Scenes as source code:
=======

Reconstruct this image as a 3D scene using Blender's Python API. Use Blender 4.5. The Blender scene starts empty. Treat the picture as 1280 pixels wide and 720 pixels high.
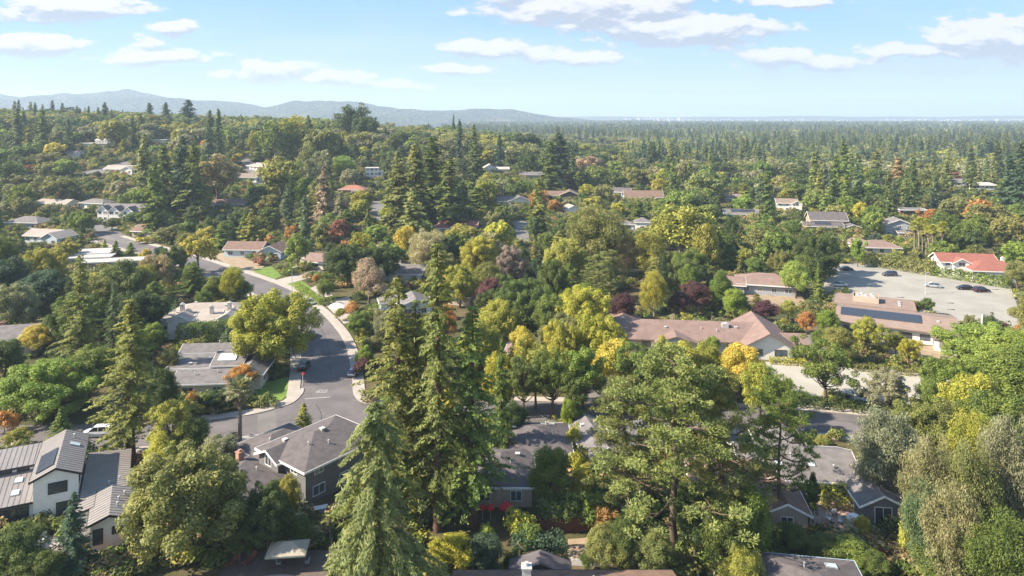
import bpy, math, random
import numpy as np
from mathutils import Vector, Matrix

# ------------------------------------------------------------------ camera, world, sun, exposure
SC = bpy.context.scene
COL = SC.collection
R = math.radians
F = 880.0          # focal length in photo pixels (1280 wide)
CH = 53.0          # height of the drone camera
VH = 147.0         # photo row of the true horizon

cam_d = bpy.data.cameras.new('camera')
cam_d.sensor_width = 36.0
cam_d.lens = F / 1280 * 36
cam_d.shift_y = -(360 - VH) / 1280
cam_d.clip_start = 0.5
cam_d.clip_end = 60000
cam = bpy.data.objects.new('camera', cam_d)
COL.objects.link(cam)
cam.location = (0, 0, CH)
cam.rotation_euler = (R(90), 0, 0)
SC.camera = cam

SUN_EL, SUN_AZ = 37.0, 261.0     # azimuth clockwise from +Y: the light comes from the left, a little behind the camera
sun_dir = Vector((math.sin(R(SUN_AZ)) * math.cos(R(SUN_EL)), math.cos(R(SUN_AZ)) * math.cos(R(SUN_EL)), math.sin(R(SUN_EL))))
sun_d = bpy.data.lights.new('sun', 'SUN')
sun_d.energy = 5.0
sun_d.angle = R(0.53)
sun_d.color = (1.0, 0.89, 0.72)
sun = bpy.data.objects.new('sun', sun_d)
COL.objects.link(sun)
sun.rotation_euler = sun_dir.to_track_quat('Z', 'Y').to_euler()

SC.view_settings.view_transform = 'Standard'
SC.view_settings.look = 'None'
SC.view_settings.gamma = 1.0
SC.view_settings.exposure = 1.50
SC.cycles.max_bounces = 5
SC.cycles.diffuse_bounces = 3
SC.cycles.glossy_bounces = 2
SC.cycles.transmission_bounces = 3
SC.cycles.volume_bounces = 0
SC.cycles.use_denoising = True
SC.cycles.caustics_reflective = False
SC.cycles.caustics_refractive = False


class NT:
    """tiny node-tree helper"""
    def __init__(s, tree):
        s.t = tree
        for n in list(tree.nodes):
            tree.nodes.remove(n)

    def n(s, typ, ins=None, **kw):
        nd = s.t.nodes.new(typ)
        for k, v in kw.items():
            setattr(nd, k, v)
        for k, v in (ins or {}).items():
            sock = nd.inputs[k]
            if isinstance(v, bpy.types.NodeSocket):
                s.t.links.new(v, sock)
            else:
                sock.default_value = v
        return nd

    def math(s, op, a, b=0.0, c=0.0, clamp=False):
        nd = s.t.nodes.new('ShaderNodeMath')
        nd.operation = op
        nd.use_clamp = clamp
        for i, v in enumerate((a, b, c)):
            if isinstance(v, bpy.types.NodeSocket):
                s.t.links.new(v, nd.inputs[i])
            else:
                nd.inputs[i].default_value = v
        return nd.outputs[0]

    def mix(s, f, a, b, mode='MIX'):
        nd = s.t.nodes.new('ShaderNodeMix')
        nd.data_type = 'RGBA'
        nd.blend_type = mode
        for k, v in ((0, f), (6, a), (7, b)):
            if isinstance(v, bpy.types.NodeSocket):
                s.t.links.new(v, nd.inputs[k])
            else:
                nd.inputs[k].default_value = v if k == 0 else (tuple(v) + (1,) if len(v) == 3 else v)
        return nd.outputs[2]

    def ramp(s, f, stops, interp='LINEAR'):
        nd = s.t.nodes.new('ShaderNodeValToRGB')
        cr = nd.color_ramp
        cr.interpolation = interp
        while len(cr.elements) < len(stops):
            cr.elements.new(0.5)
        for e, (p, c) in zip(cr.elements, stops):
            e.position = p
            e.color = tuple(c) + (1,) if len(c) == 3 else c
        s.t.links.new(f, nd.inputs[0])
        return nd.outputs[0]

    def smooth(s, v, lo, hi):
        nd = s.t.nodes.new('ShaderNodeMapRange')
        nd.interpolation_type = 'SMOOTHSTEP'
        s.t.links.new(v, nd.inputs[0])
        nd.inputs[1].default_value = lo
        nd.inputs[2].default_value = hi
        return nd.outputs[0]


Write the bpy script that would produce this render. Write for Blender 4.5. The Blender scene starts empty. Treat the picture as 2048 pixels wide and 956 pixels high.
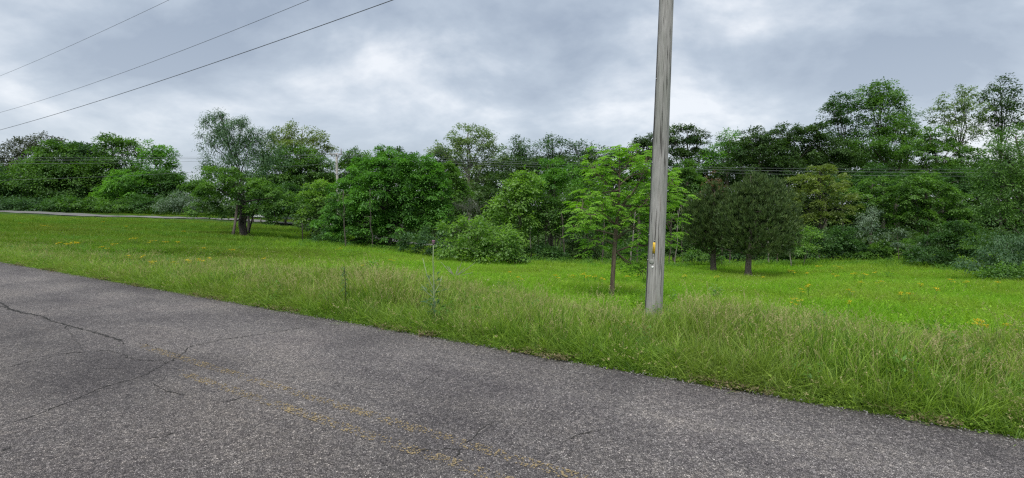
import bpy, math, random
import numpy as np
from mathutils import Vector
R = math.radians
rng = np.random.default_rng(7)
random.seed(7)
sc = bpy.context.scene
COL = sc.collection

# ------------------------------------------------------------------ camera, sky, sun
F = 1000.0                      # focal length in photo pixels (photo is 2048 wide)
HOR = 412.0                     # horizon row in the photo
EYE = 1.7
PITCH = math.atan((478 - HOR) / F)
cam = bpy.data.cameras.new('camera'); cam.sensor_width = 36; cam.lens = F / 2048 * 36
cam.clip_start = 0.05; cam.clip_end = 6000
co = bpy.data.objects.new('camera', cam); COL.objects.link(co)
co.location = (0, 0, EYE); co.rotation_euler = (R(90) - PITCH, 0, 0)
sc.camera = co

SUN_EL, SUN_AZ = 58.0, 200.0    # azimuth clockwise from +Y
sc.view_settings.view_transform = 'Standard'; sc.view_settings.look = 'None'
sc.view_settings.exposure = 1.1; sc.view_settings.gamma = 1.0
sc.cycles.max_bounces = 6; sc.cycles.diffuse_bounces = 3; sc.cycles.transmission_bounces = 4
sc.cycles.transparent_max_bounces = 8; sc.cycles.glossy_bounces = 2
sc.cycles.use_denoising = False; sc.cycles.filter_width = 1.3

def N(nt, typ, **kw):
    n = nt.nodes.new(typ)
    for k, v in kw.items():
        if k.startswith('i_'):
            n.inputs[int(k[2:])].default_value = v
        else:
            setattr(n, k, v)
    return n
def L(nt, a, b): nt.links.new(a, b)
def ramp(nt, stops, interp='LINEAR'):
    r = nt.nodes.new('ShaderNodeValToRGB'); cr = r.color_ramp; cr.interpolation = interp
    while len(cr.elements) > 1: cr.elements.remove(cr.elements[-1])
    cr.elements[0].position = stops[0][0]; cr.elements[0].color = (*stops[0][1], 1)
    for p, c in stops[1:]:
        e = cr.elements.new(p); e.color = (*c, 1)
    return r

w = bpy.data.worlds.new('World'); sc.world = w; w.use_nodes = True
nt = w.node_tree; nt.nodes.clear()
sky = N(nt, 'ShaderNodeTexSky', sky_type='NISHITA', sun_disc=False)
sky.sun_elevation = R(SUN_EL); sky.sun_rotation = R(SUN_AZ)
bg1 = N(nt, 'ShaderNodeBackground'); bg1.inputs[1].default_value = 0.07
L(nt, sky.outputs[0], bg1.inputs[0])
tc = N(nt, 'ShaderNodeTexCoord')
sep = N(nt, 'ShaderNodeSeparateXYZ'); L(nt, tc.outputs['Generated'], sep.inputs[0])
zc = N(nt, 'ShaderNodeMath', operation='MAXIMUM'); zc.inputs[1].default_value = 0.0; L(nt, sep.outputs[2], zc.inputs[0])
za = N(nt, 'ShaderNodeMath', operation='ADD'); za.inputs[1].default_value = 0.42; L(nt, zc.outputs[0], za.inputs[0])
dx = N(nt, 'ShaderNodeMath', operation='DIVIDE'); L(nt, sep.outputs[0], dx.inputs[0]); L(nt, za.outputs[0], dx.inputs[1])
dy = N(nt, 'ShaderNodeMath', operation='DIVIDE'); L(nt, sep.outputs[1], dy.inputs[0]); L(nt, za.outputs[0], dy.inputs[1])
cv = N(nt, 'ShaderNodeCombineXYZ'); L(nt, dx.outputs[0], cv.inputs[0]); L(nt, dy.outputs[0], cv.inputs[1])
CLOUD_OFF = (36.04, 4.53, 0.0)
mp = N(nt, 'ShaderNodeMapping'); L(nt, cv.outputs[0], mp.inputs[0])
mp.inputs['Location'].default_value = CLOUD_OFF; mp.inputs['Scale'].default_value = (1.0, 1.15, 1); mp.inputs['Rotation'].default_value = (0, 0, R(14))
n1 = N(nt, 'ShaderNodeTexNoise'); n1.inputs['Scale'].default_value = 1.9; n1.inputs['Detail'].default_value = 7; n1.inputs['Roughness'].default_value = 0.56; n1.inputs['Distortion'].default_value = 0.2
L(nt, mp.outputs[0], n1.inputs['Vector'])
n2 = N(nt, 'ShaderNodeTexNoise'); n2.inputs['Scale'].default_value = 0.45; n2.inputs['Detail'].default_value = 2
L(nt, mp.outputs[0], n2.inputs['Vector'])
ad = N(nt, 'ShaderNodeMath', operation='MULTIPLY_ADD'); L(nt, n2.outputs[0], ad.inputs[0]); ad.inputs[1].default_value = 0.55; L(nt, n1.outputs[0], ad.inputs[2])
cr = ramp(nt, [(0.60, (0.34, 0.40, 0.49)), (0.72, (0.46, 0.525, 0.61)), (0.80, (0.61, 0.665, 0.735)), (0.89, (0.85, 0.875, 0.91))])
mx = N(nt, 'ShaderNodeMapRange'); L(nt, ad.outputs[0], mx.inputs[0]); mx.inputs[1].default_value = 0.0; mx.inputs[2].default_value = 1.0
L(nt, mx.outputs[0], cr.inputs[0])
# brighter, whiter band of cloud low over the horizon, and the overcast sky's rise towards the zenith
hz = N(nt, 'ShaderNodeMapRange'); hz.inputs[1].default_value = 0.0; hz.inputs[2].default_value = 0.30; hz.inputs[3].default_value = 0.42; hz.inputs[4].default_value = 0.0
L(nt, zc.outputs[0], hz.inputs[0])
mh = N(nt, 'ShaderNodeMix', data_type='RGBA'); L(nt, hz.outputs[0], mh.inputs[0]); L(nt, cr.outputs[0], mh.inputs[6]); mh.inputs[7].default_value = (0.69, 0.735, 0.79, 1)
bg2 = N(nt, 'ShaderNodeBackground'); L(nt, mh.outputs[2], bg2.inputs[0])
st = N(nt, 'ShaderNodeMapRange'); st.inputs[1].default_value = 0.3; st.inputs[2].default_value = 1.0; st.inputs[3].default_value = 0.525; st.inputs[4].default_value = 0.74
L(nt, zc.outputs[0], st.inputs[0]); L(nt, st.outputs[0], bg2.inputs[1])
ms = N(nt, 'ShaderNodeMixShader'); ms.inputs[0].default_value = 0.88
L(nt, bg1.outputs[0], ms.inputs[1]); L(nt, bg2.outputs[0], ms.inputs[2])
wo = N(nt, 'ShaderNodeOutputWorld'); L(nt, ms.outputs[0], wo.inputs[0])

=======

> [What the task requires]:
From the opening line of the listing above through the line bearing "sun.rotation_euler = sun_dir.to_track_quat('Z', 'Y').to_euler()", repeat each line exactly. Drop every picture.

> [Exercise result]:
Reconstruct this image as a 3D scene using Blender's Python API. Use Blender 4.5. The Blender scene starts empty. Treat the picture as 1280 pixels wide and 720 pixels high.
import bpy, math, random
import numpy as np
from mathutils import Vector, Matrix

# ------------------------------------------------------------------ camera, world, sun, exposure
SC = bpy.context.scene
COL = SC.collection
R = math.radians
F = 880.0          # focal length in photo pixels (1280 wide)
CH = 53.0          # height of the drone camera
VH = 147.0         # photo row of the true horizon

cam_d = bpy.data.cameras.new('camera')
cam_d.sensor_width = 36.0
cam_d.lens = F / 1280 * 36
cam_d.shift_y = -(360 - VH) / 1280
cam_d.clip_start = 0.5
cam_d.clip_end = 60000
cam = bpy.data.objects.new('camera', cam_d)
COL.objects.link(cam)
cam.location = (0, 0, CH)
cam.rotation_euler = (R(90), 0, 0)
SC.camera = cam

SUN_EL, SUN_AZ = 37.0, 261.0     # azimuth clockwise from +Y: the light comes from the left, a little behind the camera
sun_dir = Vector((math.sin(R(SUN_AZ)) * math.cos(R(SUN_EL)), math.cos(R(SUN_AZ)) * math.cos(R(SUN_EL)), math.sin(R(SUN_EL))))
sun_d = bpy.data.lights.new('sun', 'SUN')
sun_d.energy = 5.0
sun_d.angle = R(0.53)
sun_d.color = (1.0, 0.89, 0.72)
sun = bpy.data.objects.new('sun', sun_d)
COL.objects.link(sun)
sun.rotation_euler = sun_dir.to_track_quat('Z', 'Y').to_euler()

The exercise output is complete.